As in most groups, there were some members who talked and talked. After several sessions, I requested a meeting with the facilitator. I told him I was afraid that since I was quiet in the group, he probably thought I didn’t care and that I didn’t take it seriously. I told him I was all into it, but just not comfortable speaking up and sharing, as some others were. He was very supportive, but told me that the rules of the group did not allow us to speak to others individually about things such as these feelings. These things were to be shared with the group.

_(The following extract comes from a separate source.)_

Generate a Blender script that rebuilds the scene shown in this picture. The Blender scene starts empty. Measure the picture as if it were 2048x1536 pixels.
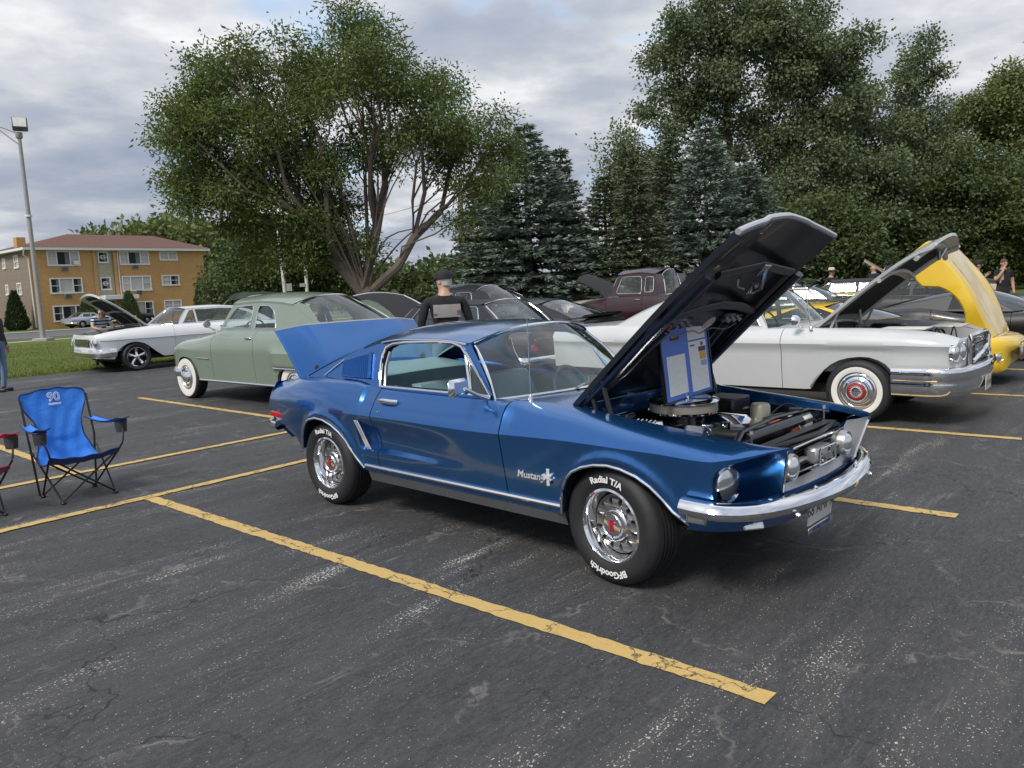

At our next session, I told the group I was afraid they must think I didn’t care, and I explained that was not the case at all. After this, members of the group were so kind and supportive and often checked in with me to see how I was doing with my feelings. At the time, I was pregnant, and when the group did our guided imagery, and went for imaginary journeys together in our minds, someone would often check in with me to make sure I was doing okay on our treks. After having opened up to them, they nourished my mind and spirit.
I began thinking of more recent nourishing community experiences. I thought of more modern day groups that somewhat parallel encounter groups. In recent years I have participated in breath-work workshops, Reiki experiences, and mediation groups. In all instances, the leaders told us that we must feel safe before we could fully benefit from the experiences, and they stressed that we were in a safe environment.
After the death of my husband, I felt vulnerable. Though I was certainly never in any danger whatsoever, I sometimes struggled to really feel safe. During a sharing time after a meditation, when I shared these feelings, others were so accepting and glad I had shared, and shared their own feelings. This helped us nourish each others’ minds and spirits. I guess my take-away from these community experiences is that once I accept my vulnerability and share my feelings, there are usually people there who are ready and able to nourish me, and who then are also ready to accept nourishment I can offer.
Thank you, God, for safe spaces where we can be vulnerable and honest. Amen.